AIM OF THE TASK: Transcribe the material from its first line onward, ending with the line that contains "M['hair'] = hair_material()" and adding nothing beyond it.

DATA BLOCK:

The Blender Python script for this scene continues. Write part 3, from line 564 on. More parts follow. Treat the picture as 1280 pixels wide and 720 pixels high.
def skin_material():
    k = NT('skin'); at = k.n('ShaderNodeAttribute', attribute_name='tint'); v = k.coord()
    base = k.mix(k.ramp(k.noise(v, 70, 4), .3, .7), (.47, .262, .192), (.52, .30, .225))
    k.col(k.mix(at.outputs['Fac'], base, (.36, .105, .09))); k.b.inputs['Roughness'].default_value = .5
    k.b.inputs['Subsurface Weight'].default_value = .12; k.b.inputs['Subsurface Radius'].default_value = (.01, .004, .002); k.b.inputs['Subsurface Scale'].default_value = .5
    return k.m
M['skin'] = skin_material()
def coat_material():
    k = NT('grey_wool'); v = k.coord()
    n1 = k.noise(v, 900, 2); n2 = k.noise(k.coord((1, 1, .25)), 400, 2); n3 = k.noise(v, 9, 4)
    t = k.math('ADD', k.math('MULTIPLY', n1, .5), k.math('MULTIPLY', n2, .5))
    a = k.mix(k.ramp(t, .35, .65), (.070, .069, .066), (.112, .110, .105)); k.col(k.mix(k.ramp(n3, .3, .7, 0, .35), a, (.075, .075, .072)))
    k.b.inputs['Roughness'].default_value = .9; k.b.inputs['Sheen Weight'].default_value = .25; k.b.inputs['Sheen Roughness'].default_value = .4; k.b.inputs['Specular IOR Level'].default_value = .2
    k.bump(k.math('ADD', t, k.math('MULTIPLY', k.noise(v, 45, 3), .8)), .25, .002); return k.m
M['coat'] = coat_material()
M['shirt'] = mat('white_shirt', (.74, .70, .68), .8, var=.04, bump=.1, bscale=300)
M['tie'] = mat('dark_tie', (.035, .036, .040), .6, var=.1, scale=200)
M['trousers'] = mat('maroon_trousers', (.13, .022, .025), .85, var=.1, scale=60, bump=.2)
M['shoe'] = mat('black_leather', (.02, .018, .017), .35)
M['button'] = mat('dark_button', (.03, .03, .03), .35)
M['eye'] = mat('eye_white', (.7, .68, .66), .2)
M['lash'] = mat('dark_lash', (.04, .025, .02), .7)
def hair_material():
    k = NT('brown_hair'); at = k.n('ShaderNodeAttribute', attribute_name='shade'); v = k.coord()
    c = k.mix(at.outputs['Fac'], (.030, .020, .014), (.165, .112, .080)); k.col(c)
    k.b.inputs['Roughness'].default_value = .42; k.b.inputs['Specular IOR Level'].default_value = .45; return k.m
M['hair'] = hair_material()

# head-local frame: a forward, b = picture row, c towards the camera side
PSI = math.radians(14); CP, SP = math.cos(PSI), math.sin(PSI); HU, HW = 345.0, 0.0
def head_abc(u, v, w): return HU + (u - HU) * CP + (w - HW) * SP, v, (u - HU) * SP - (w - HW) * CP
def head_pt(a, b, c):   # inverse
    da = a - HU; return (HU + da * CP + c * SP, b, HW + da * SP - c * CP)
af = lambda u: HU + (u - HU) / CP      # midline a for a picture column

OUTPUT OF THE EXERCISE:
The Blender Python script for this scene continues. Write part 3, from line 564 on. More parts follow. Treat the picture as 1280 pixels wide and 720 pixels high.
def skin_material():
    k = NT('skin'); at = k.n('ShaderNodeAttribute', attribute_name='tint'); v = k.coord()
    base = k.mix(k.ramp(k.noise(v, 70, 4), .3, .7), (.47, .262, .192), (.52, .30, .225))
    k.col(k.mix(at.outputs['Fac'], base, (.36, .105, .09))); k.b.inputs['Roughness'].default_value = .5
    k.b.inputs['Subsurface Weight'].default_value = .12; k.b.inputs['Subsurface Radius'].default_value = (.01, .004, .002); k.b.inputs['Subsurface Scale'].default_value = .5
    return k.m
M['skin'] = skin_material()
def coat_material():
    k = NT('grey_wool'); v = k.coord()
    n1 = k.noise(v, 900, 2); n2 = k.noise(k.coord((1, 1, .25)), 400, 2); n3 = k.noise(v, 9, 4)
    t = k.math('ADD', k.math('MULTIPLY', n1, .5), k.math('MULTIPLY', n2, .5))
    a = k.mix(k.ramp(t, .35, .65), (.070, .069, .066), (.112, .110, .105)); k.col(k.mix(k.ramp(n3, .3, .7, 0, .35), a, (.075, .075, .072)))
    k.b.inputs['Roughness'].default_value = .9; k.b.inputs['Sheen Weight'].default_value = .25; k.b.inputs['Sheen Roughness'].default_value = .4; k.b.inputs['Specular IOR Level'].default_value = .2
    k.bump(k.math('ADD', t, k.math('MULTIPLY', k.noise(v, 45, 3), .8)), .25, .002); return k.m
M['coat'] = coat_material()
M['shirt'] = mat('white_shirt', (.74, .70, .68), .8, var=.04, bump=.1, bscale=300)
M['tie'] = mat('dark_tie', (.035, .036, .040), .6, var=.1, scale=200)
M['trousers'] = mat('maroon_trousers', (.13, .022, .025), .85, var=.1, scale=60, bump=.2)
M['shoe'] = mat('black_leather', (.02, .018, .017), .35)
M['button'] = mat('dark_button', (.03, .03, .03), .35)
M['eye'] = mat('eye_white', (.7, .68, .66), .2)
M['lash'] = mat('dark_lash', (.04, .025, .02), .7)
def hair_material():
    k = NT('brown_hair'); at = k.n('ShaderNodeAttribute', attribute_name='shade'); v = k.coord()
    c = k.mix(at.outputs['Fac'], (.030, .020, .014), (.165, .112, .080)); k.col(c)
    k.b.inputs['Roughness'].default_value = .42; k.b.inputs['Specular IOR Level'].default_value = .45; return k.m
M['hair'] = hair_material()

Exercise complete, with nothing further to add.